Ao observar o Rio Paraíba do Sul, que enfrenta a pior seca dos últimos 90 anos, Severino se lembrou do seu Nordeste. Nada se assemelha ao que passou no estado. “Isso aqui é felicidade. Olho para o rio e fico alegre. Já passei fome, já passei sede. Você não sabe o que é ter que andar por mais de seis horas para conseguir um balde d’água. Sabe o que é ficar seis horas sem beber nada? Agora imagine o que é isso debaixo do sol”, recordou, limpando os olhos com as mãos calejadas. “Agora, é diferente. Se eu quero água, ando cinquenta metros e volto com ela para casa.”
“Sabe, menina, não tem gente com fome que não tenha alimentação na minha casa. Conheço vida, fome e sede. Você não sabe como é ver um pão e não poder comprar. Você não sabe como é a fome quando vê alguém comendo e não pode comer também. Ela aumenta. É muito triste.” Emocionado, o nordestino tenta, em vão, segurar as lágrimas. Olha para os lados ao respirar fundo em uma tentativa de conter a emoção.
Severino vive no terreno da Usina São João, em frente ao Paraíba. À noite, o metalúrgico vai ao rio para pescar e se distrair. Com a seca, transforma a areia, por onde corriam as águas do rio há pouco tempo, em um ponto de diversão. “É um lazer muito gostoso. Pode colocar no jornal que essa é a ‘área da Cabeça da Coroa’. Vamos oficializar como área de lazer aos domingos”, brincou, no momento da chegada da equipe ao local.

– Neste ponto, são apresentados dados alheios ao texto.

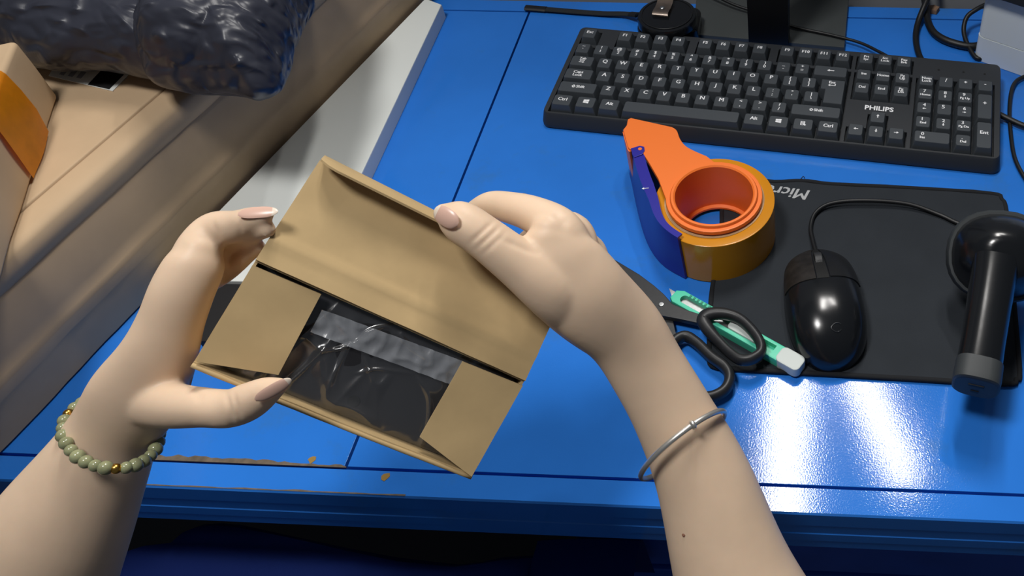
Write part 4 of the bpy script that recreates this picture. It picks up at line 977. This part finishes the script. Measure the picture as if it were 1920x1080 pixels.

Em um gesto cordial, ao final da entrevista, o homem chamou-me para perto e sussurrou. “Quando você quiser alguma coisa, qualquer coisa, peça a Deus. É assim que tem que ser. E sempre em pensamento para ninguém ouvir”, ensinou-me. “Isso aqui, tudo isso aqui, é passageiro. Nada disso faz diferença na minha vida mais”, afirmou, ao esticar a mão para me cumprimentar, com o largo sorriso característico de um brasileiro que, apesar das dores, agradece sempre por mais um dia de vida.